Pour mener à bien cette réflexion, on pourra poser ces quelques questions:
• Quelle est la place de la
religion dans notre société?
• Quelles sont les valeurs
religieuses nécessaires à la formation d'un bon citoyen?
• Comment articuler ces
valeurs avec les autres éléments du système?
• Comment mettre en place des
stratégies efficaces pour une éducation religieuse de qualité?
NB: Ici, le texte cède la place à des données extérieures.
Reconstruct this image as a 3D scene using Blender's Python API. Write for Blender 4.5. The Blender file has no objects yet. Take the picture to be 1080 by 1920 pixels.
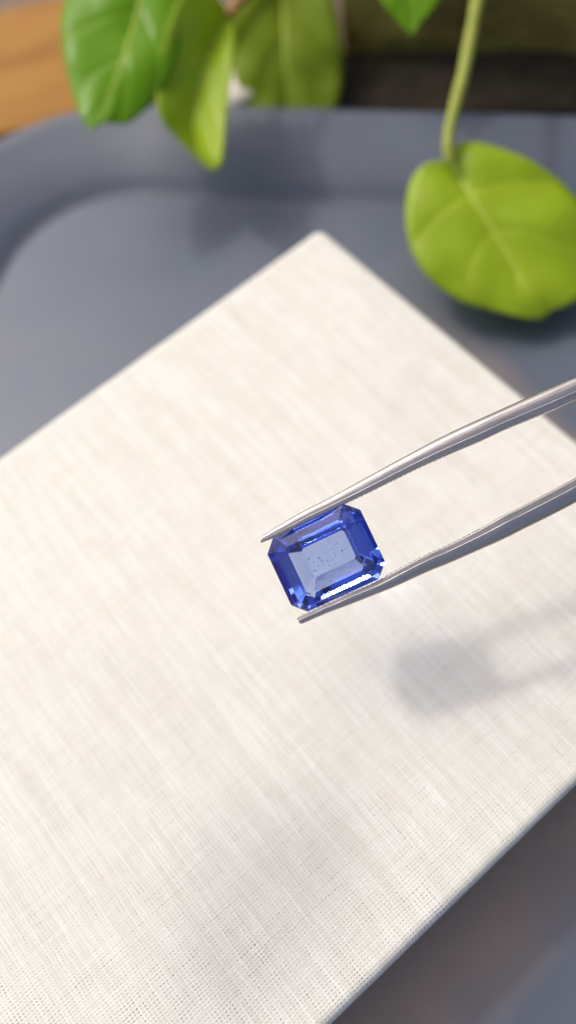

• Comment impliquer tous les acteurs
concernés à l'élaboration de ces stratégies?
Same Bousso Abdourahmane
* exposé présenté au forum consacré à l'éducation religieuse et au daara dans le cadre des pré-assises
[1] Parmi les étapes les plus marquantes
la réforme survenue après les événements de mai 68 qui a abouti à la loi
d’orientation de 1971 et celle de 1981 qui a amené le Loi de 1991
[4] C’est le décret n° 2013-913
modifiant et complétant certaines dispositions du décret n° 2000-586 du 2à
juillet 2000 modifiant et complétant le décret n° 96-947 du 18 octobre 1995
portant organisation du Baccalauréat.